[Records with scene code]
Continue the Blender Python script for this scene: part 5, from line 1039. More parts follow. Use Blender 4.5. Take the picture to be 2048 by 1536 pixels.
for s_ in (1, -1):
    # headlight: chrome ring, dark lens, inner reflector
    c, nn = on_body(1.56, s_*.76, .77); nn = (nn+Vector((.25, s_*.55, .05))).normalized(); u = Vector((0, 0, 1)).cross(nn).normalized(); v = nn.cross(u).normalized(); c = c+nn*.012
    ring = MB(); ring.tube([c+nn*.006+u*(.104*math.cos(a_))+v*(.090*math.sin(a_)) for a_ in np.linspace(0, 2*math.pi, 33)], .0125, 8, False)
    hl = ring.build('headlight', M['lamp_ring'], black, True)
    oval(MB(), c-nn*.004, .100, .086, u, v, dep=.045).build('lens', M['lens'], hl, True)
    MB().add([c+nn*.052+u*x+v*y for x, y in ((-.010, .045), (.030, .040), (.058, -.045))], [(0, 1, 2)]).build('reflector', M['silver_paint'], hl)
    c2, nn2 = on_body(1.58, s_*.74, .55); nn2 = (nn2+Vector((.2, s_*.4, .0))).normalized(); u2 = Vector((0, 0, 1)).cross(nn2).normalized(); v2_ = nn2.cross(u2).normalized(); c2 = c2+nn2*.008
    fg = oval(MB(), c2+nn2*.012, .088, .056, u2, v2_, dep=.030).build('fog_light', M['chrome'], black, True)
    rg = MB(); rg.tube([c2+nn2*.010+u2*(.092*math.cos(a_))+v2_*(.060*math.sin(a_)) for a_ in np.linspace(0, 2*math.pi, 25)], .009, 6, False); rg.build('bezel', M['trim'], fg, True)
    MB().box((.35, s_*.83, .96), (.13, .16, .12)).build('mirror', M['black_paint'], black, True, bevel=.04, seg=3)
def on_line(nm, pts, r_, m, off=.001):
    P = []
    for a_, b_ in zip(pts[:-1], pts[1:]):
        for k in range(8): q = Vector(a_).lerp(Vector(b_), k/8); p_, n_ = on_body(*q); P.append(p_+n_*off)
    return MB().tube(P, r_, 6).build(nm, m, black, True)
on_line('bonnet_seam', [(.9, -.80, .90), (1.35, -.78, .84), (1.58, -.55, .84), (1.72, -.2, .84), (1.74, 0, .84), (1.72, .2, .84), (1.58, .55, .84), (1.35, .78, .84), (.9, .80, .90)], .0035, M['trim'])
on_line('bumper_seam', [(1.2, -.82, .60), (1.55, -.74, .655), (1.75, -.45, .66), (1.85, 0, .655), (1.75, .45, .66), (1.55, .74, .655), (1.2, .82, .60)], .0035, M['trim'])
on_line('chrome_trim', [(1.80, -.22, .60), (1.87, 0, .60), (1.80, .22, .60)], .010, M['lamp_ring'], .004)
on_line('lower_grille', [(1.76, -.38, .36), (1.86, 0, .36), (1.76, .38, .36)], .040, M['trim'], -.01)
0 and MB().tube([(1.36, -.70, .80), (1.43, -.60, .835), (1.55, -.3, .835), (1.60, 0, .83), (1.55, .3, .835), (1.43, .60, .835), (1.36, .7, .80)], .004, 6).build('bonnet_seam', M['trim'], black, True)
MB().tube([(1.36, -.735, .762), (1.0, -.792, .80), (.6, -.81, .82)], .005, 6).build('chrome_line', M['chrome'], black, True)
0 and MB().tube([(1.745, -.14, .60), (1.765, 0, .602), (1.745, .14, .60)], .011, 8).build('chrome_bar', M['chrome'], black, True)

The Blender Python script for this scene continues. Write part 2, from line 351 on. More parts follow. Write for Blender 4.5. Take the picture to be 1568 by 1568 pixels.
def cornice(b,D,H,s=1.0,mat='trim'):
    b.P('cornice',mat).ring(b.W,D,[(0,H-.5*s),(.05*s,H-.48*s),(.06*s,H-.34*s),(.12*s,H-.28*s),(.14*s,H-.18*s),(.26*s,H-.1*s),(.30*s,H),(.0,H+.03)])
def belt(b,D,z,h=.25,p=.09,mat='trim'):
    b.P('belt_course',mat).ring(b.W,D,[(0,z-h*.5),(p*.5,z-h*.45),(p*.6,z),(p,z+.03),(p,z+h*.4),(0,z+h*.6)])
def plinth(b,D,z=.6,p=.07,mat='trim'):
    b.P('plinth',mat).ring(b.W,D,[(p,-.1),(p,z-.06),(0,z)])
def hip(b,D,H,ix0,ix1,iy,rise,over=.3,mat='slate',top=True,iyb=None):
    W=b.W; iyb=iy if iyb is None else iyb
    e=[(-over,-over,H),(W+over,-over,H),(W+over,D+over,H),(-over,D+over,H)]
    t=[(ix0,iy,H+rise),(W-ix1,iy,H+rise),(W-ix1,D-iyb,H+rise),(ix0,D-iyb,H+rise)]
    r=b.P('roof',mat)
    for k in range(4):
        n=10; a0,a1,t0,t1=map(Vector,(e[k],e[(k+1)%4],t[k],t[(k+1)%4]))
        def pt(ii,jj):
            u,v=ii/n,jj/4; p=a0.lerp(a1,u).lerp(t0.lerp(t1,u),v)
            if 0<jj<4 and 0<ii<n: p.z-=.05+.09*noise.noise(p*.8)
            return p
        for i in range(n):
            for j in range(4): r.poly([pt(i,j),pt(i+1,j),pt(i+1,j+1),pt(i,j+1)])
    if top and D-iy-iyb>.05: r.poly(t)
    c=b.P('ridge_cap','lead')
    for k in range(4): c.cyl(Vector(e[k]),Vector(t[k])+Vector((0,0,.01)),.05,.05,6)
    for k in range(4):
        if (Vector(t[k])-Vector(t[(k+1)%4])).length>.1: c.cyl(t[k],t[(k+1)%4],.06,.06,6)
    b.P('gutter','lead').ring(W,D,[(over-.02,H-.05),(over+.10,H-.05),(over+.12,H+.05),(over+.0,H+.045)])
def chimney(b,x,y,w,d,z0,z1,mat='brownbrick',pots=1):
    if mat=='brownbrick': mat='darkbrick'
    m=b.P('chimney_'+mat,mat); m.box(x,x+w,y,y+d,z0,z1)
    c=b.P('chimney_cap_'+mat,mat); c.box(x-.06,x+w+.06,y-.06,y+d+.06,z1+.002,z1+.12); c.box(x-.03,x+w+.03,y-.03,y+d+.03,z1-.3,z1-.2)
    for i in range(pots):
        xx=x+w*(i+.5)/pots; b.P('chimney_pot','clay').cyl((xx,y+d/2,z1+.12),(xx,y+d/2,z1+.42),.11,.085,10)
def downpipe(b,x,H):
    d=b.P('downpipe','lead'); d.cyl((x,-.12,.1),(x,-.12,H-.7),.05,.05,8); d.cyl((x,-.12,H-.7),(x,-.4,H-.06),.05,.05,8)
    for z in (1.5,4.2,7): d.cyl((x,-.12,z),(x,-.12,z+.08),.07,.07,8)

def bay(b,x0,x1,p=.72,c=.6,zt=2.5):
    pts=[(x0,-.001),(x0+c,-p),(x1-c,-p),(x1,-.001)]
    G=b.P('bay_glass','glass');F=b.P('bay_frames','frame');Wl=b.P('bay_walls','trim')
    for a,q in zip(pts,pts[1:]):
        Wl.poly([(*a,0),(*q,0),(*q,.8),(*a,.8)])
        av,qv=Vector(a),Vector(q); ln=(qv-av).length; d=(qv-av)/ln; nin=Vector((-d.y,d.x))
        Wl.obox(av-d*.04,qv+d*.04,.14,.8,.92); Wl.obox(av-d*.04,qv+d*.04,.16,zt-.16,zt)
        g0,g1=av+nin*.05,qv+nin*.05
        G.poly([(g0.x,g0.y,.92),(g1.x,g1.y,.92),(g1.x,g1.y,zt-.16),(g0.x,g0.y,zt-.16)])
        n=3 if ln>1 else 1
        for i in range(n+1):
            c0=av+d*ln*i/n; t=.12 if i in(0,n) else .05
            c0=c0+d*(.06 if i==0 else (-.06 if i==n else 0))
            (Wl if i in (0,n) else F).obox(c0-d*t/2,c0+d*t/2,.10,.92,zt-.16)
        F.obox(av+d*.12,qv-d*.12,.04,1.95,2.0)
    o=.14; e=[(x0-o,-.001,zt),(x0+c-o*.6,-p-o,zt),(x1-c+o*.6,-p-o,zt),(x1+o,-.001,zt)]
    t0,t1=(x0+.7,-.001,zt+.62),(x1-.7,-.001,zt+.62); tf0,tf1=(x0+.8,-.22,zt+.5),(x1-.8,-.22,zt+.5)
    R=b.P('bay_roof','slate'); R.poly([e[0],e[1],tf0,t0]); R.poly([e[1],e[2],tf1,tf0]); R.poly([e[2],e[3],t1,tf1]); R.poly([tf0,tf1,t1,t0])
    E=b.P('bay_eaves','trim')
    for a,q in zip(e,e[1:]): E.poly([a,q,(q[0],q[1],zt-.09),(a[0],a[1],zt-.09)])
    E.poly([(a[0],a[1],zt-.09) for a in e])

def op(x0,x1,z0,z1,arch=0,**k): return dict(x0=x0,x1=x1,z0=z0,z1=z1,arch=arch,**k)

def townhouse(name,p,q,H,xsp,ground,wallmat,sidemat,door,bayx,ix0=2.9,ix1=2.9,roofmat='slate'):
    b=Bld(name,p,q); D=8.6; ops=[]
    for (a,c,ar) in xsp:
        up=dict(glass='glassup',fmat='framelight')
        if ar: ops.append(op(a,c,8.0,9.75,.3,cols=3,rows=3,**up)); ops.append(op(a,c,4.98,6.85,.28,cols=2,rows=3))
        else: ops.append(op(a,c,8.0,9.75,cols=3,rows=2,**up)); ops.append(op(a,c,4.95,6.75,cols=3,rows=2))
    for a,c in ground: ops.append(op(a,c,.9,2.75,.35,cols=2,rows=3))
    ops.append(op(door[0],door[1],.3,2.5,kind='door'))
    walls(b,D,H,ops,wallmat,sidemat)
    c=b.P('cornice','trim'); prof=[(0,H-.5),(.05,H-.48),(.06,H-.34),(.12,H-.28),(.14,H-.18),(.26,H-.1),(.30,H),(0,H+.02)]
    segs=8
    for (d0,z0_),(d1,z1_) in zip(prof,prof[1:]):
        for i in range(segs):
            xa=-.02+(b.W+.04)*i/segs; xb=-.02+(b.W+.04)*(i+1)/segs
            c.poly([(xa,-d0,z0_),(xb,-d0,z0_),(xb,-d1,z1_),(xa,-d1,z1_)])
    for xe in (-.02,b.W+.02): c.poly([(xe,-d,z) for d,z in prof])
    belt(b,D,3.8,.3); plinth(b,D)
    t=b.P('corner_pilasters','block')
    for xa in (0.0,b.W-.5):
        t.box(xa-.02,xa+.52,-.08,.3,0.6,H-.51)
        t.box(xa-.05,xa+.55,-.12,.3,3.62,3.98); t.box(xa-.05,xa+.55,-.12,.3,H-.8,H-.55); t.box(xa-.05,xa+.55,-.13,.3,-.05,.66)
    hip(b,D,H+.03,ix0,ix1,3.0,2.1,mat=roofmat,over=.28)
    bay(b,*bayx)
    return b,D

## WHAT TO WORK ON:
Copy every line in the listing above where the string "script" turns up.

## REPLY TO THE EXERCISE:
Continue the Blender Python script for this scene: part 5, from line 1039. More parts follow. Use Blender 4.5. Take the picture to be 2048 by 1536 pixels.
The Blender Python script for this scene continues. Write part 2, from line 351 on. More parts follow. Write for Blender 4.5. Take the picture to be 1568 by 1568 pixels.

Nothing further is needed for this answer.